Q: How do I volunteer in prison ministry? A: Prison Fellowship offers volunteer opportunities across the country, including inside prison programs and through the Angel Tree initiative, which delivers Christmas gifts to children of incarcerated parents on behalf of their mom or dad. You can also serve as a justice ambassador by advocating for fair legislation at the federal and state level. Visiting the Prison Fellowship website at prisonfellowship.org is the best starting point for finding an opportunity near you.

Q: How can I help children of incarcerated parents? A: The Angel Tree program is one of the most accessible entry points. A parent in prison signs up their child, provides a personal note, and volunteers from local churches deliver the gift directly to the child. This creates relationship, not just transaction. Prison Fellowship coordinates Angel Tree participation nationwide and can connect your church with children in your area who need someone to show up for them.

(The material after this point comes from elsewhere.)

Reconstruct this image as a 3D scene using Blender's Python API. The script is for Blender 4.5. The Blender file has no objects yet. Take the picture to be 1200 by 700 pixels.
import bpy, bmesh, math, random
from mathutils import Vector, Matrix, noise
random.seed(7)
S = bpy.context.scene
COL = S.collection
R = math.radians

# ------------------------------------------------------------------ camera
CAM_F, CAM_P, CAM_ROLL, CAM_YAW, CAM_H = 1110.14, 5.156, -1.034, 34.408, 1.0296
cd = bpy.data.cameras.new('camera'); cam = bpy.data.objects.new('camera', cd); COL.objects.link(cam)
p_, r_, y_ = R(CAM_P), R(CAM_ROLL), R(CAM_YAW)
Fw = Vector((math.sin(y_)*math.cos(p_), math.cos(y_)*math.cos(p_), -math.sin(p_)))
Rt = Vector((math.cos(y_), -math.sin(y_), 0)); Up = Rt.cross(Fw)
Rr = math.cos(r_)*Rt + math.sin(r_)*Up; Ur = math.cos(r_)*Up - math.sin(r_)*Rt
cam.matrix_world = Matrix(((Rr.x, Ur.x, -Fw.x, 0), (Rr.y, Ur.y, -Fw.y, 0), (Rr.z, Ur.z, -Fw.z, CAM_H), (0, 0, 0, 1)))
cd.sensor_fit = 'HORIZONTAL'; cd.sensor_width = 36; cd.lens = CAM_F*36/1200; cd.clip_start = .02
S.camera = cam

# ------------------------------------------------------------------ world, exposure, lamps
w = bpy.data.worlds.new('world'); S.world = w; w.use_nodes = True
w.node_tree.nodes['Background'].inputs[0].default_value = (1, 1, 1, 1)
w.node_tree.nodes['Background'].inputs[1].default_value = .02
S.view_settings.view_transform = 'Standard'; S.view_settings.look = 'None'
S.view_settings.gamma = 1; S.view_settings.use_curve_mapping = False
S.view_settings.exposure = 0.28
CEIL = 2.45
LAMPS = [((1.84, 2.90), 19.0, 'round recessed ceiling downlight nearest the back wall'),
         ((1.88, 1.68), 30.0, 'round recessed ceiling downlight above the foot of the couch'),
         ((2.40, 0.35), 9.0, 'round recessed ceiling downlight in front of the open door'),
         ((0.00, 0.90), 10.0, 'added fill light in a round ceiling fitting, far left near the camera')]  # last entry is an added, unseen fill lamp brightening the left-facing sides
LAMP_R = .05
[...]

Q: What is the connection between Sabbath rest and sustainable ministry leadership? A: Heather Rice-Minus described a 2020 breaking point when her husband named her inability to stop working, even with a newborn in the home. What followed (counseling, an annual women's retreat, a sacred family dinner table, and a committed Sabbath practice) reflects what Unhurried Living teaches consistently: rest is not the reward for finished work. It is the condition that makes good work possible over a lifetime.

Q: What is Prison Fellowship's Warden Exchange Program? A: The Warden Exchange Program is a multi-phase leadership development initiative that trains correctional facility wardens in transformational leadership. Currently running cohorts of approximately 200 wardens at a time, the program combines online learning, peer exchange among correctional leaders from different states, and a vision-planning phase supported by an advisory panel of retired corrections executives. The program reflects Prison Fellowship's conviction that lasting change in prison culture must be addressed from both the top down and the bottom up.